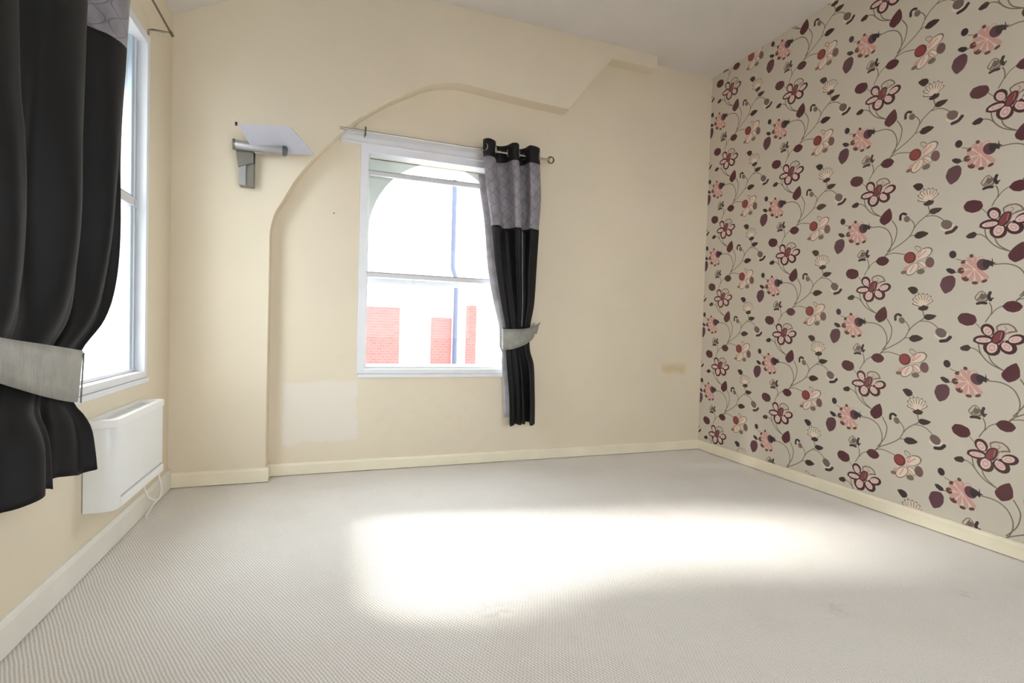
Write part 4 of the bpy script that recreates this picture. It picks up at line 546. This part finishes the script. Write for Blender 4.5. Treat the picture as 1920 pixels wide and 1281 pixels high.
box('wall', (-6, FY, -3.2), (12, FY + 3, 4.95), M_STONE, fb)
for x0, x1, z0, z1 in ((.30, 1.48, -.6, 1.50), (.42, 1.44, 1.72, 2.15), (2.22, 2.72, -.1, 1.30), (3.08, 3.34, .1, 1.62), (3.10, 3.36, 1.70, 2.1), (.75, 1.5, 2.9, 4.5), (1.8, 2.05, 3.9, 4.4), (-1.5, -.6, -.6, 1.5), (5.0, 6.2, -.6, 1.5)):
    box('brick_panel', (x0, FY - .03, z0), (x1, FY + .01, z1), M_BRICKP if z0 > 1.6 else M_BRICK, fb)  # upper panels get the brick with glare painted in
box('string_course', (-6, FY - .12, 2.22), (12, FY + .01, 2.36), M_STONE, fb)
tube('drainpipe', [(2.80, FY - .10, -3.2), (2.79, FY - .10, 2.2), (2.69, FY - .12, 2.5), (2.69, FY - .10, 4.6)], .055, M_PIPE, fb, 10)
for x0, x1, z0, z1 in ((3.55, 3.78, .1, 1.0), (1.62, 2.08, -.3, 1.45), (4.3, 4.8, -.3, 1.45), (3.4, 4.2, 2.9, 4.3)):
    wn = box('window', (x0 - .05, FY - .05, z0 - .05), (x1 + .05, FY + .01, z1 + .05), M_STONE, fb); box('pane', (x0, FY - .06, z0), (x1, FY - .045, z1), M_BLIND if x0 > 3.5 and x0 < 3.6 else M_STONE, wn)
pf = box('roof_cornice', (-6, FY - .2, 4.95), (12, FY + 3.1, 5.1), M_STONE, fb)
ch = box('chimney', (1.0, FY + .3, 5.1), (1.9, FY + 1.1, 6.3), M_BRICK, fb, .01)
fl = empty('building', 'low brick building with pale plinth, beyond the left window', 'building')
box('wall', (-12, -4, -3.2), (-10, 9.5, 2.2), M_BRICK, fl); box('cornice', (-12.1, -4.1, 2.2), (-9.9, 9.6, 2.45), M_STONE, fl)
for k in range(5):
    y = -2.5 + k * 2.3; wn = box('window', (-10.05, y, -.4), (-9.95, y + 1.3, 1.6), M_STONE, fl); box('pane', (-9.95, y + .1, -.3), (-9.93, y + 1.2, 1.5), M_BLIND, wn)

++++++

*Exercise description:* Could you repeat all of the material exactly? Pictures should not be copied.

*Output for this task:*
Write part 4 of the bpy script that recreates this picture. It picks up at line 546. This part finishes the script. Write for Blender 4.5. Treat the picture as 1920 pixels wide and 1281 pixels high.
box('wall', (-6, FY, -3.2), (12, FY + 3, 4.95), M_STONE, fb)
for x0, x1, z0, z1 in ((.30, 1.48, -.6, 1.50), (.42, 1.44, 1.72, 2.15), (2.22, 2.72, -.1, 1.30), (3.08, 3.34, .1, 1.62), (3.10, 3.36, 1.70, 2.1), (.75, 1.5, 2.9, 4.5), (1.8, 2.05, 3.9, 4.4), (-1.5, -.6, -.6, 1.5), (5.0, 6.2, -.6, 1.5)):
    box('brick_panel', (x0, FY - .03, z0), (x1, FY + .01, z1), M_BRICKP if z0 > 1.6 else M_BRICK, fb)  # upper panels get the brick with glare painted in
box('string_course', (-6, FY - .12, 2.22), (12, FY + .01, 2.36), M_STONE, fb)
tube('drainpipe', [(2.80, FY - .10, -3.2), (2.79, FY - .10, 2.2), (2.69, FY - .12, 2.5), (2.69, FY - .10, 4.6)], .055, M_PIPE, fb, 10)
for x0, x1, z0, z1 in ((3.55, 3.78, .1, 1.0), (1.62, 2.08, -.3, 1.45), (4.3, 4.8, -.3, 1.45), (3.4, 4.2, 2.9, 4.3)):
    wn = box('window', (x0 - .05, FY - .05, z0 - .05), (x1 + .05, FY + .01, z1 + .05), M_STONE, fb); box('pane', (x0, FY - .06, z0), (x1, FY - .045, z1), M_BLIND if x0 > 3.5 and x0 < 3.6 else M_STONE, wn)
pf = box('roof_cornice', (-6, FY - .2, 4.95), (12, FY + 3.1, 5.1), M_STONE, fb)
ch = box('chimney', (1.0, FY + .3, 5.1), (1.9, FY + 1.1, 6.3), M_BRICK, fb, .01)
fl = empty('building', 'low brick building with pale plinth, beyond the left window', 'building')
box('wall', (-12, -4, -3.2), (-10, 9.5, 2.2), M_BRICK, fl); box('cornice', (-12.1, -4.1, 2.2), (-9.9, 9.6, 2.45), M_STONE, fl)
for k in range(5):
    y = -2.5 + k * 2.3; wn = box('window', (-10.05, y, -.4), (-9.95, y + 1.3, 1.6), M_STONE, fl); box('pane', (-9.95, y + .1, -.3), (-9.93, y + 1.2, 1.5), M_BLIND, wn)